By ANDY THIBAULT, Columnist
Law Tribune Newspapers
April 11, 2005

On a summer nearly evening 24 years ago, FBI agents thought they were about to nail the police chief of Connecticut's largest city.

They had been out to get Joe Walsh, the Bridgeport police superintendent, for some time. They tried a variety of angles. They pressured a cop - unsuccessfully -- to say Walsh had influenced him to say certain things in a statement about a shooting.

"The government tried to use me as a stepping-stone to get to Joe Walsh, figuring they could get him for trying to influence the way I made a statement," a retired patrolman told me. "That was totally ridiculous. Joe Walsh was an OK guy, but he wouldn't go to bat for me if anything was not right. He was a good, all-around cop. You wouldn't want to fool with this guy."

When that approach failed, the FBI tried a sting operation. Their star player, Tommy Marra, was a car thief whose family operated a towing business. An intermediary approached Walsh, saying Marra wanted to make a payment to fix a contract.

"Walsh ran it by me," recalled long-time Inspector Anthony Fabrizi. "I told him, `It stinks. Everyone knows you don't take money. It's got to be a sting.' "

"So I wired him up and I led the squad that staked it out."

Marra was also wired.

Both contingents - the Bridgeport cops and the FBI agents - tipped friendly news photographers who shadowed each squad separately.

The showdown was set for a city parking lot.
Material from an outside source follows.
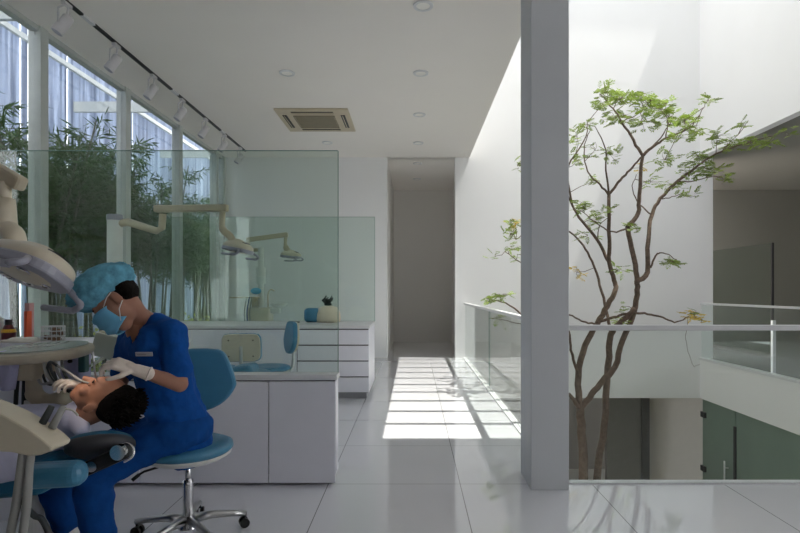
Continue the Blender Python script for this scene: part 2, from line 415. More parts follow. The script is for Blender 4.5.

The cops stood 100 feet away in a firehouse. FBI agents were nearby in a van.

"I trust you, you trust me," Walsh told Marra, who handed him an envelope containing $5,000.

Then, the cops beat the feds to the punch. "Put your hands on the dashboard, you're under arrest for attempted bribery," Walsh told Marra. Marra was cuffed. FBI agents, too late, ran to the car. They demanded their equipment, the money and their witness.

"We told them, `Get out of here. If you want to talk to us, come to the station,' " Farbizi said. "They were going after the wrong horse. He was honest. They didn't believe it."

Putting a wire on a punk like Marra insulted Walsh. He had a photographer there because he knew this guy was wearing a wire and the government was trying to set him up. He wanted to show that before anyone else could report it differently.

The FBI ran for cover as Walsh told the press the next day, "I still don't believe there's room in this country for members of the Justice Department, members of the FBI, to act like Gestapo."

"The FBI has always suffered from living on the border between arrogance and hubris - sometimes they fall in," said long-time Bridgeport civil rights lawyer Burton Weinstein. Walsh was smarter than [former Bridgeport Mayor Joe] Ganim and [former Gov. John] Rowland. He knew his turf. But, to say he was smarter than the FBI may be damnation by faint praise."

Over the years, Fabrizi developed a limited respect for the FBI.

"For an outfit that in the beginning didn't believe in the Mafia, they've come a long way," he said. "They've gotten practical over the years, getting into the streets and fighting the drug gangs. Their experience with the drug gangs helped them do a better job today.

"But, we never got an apology from those bums."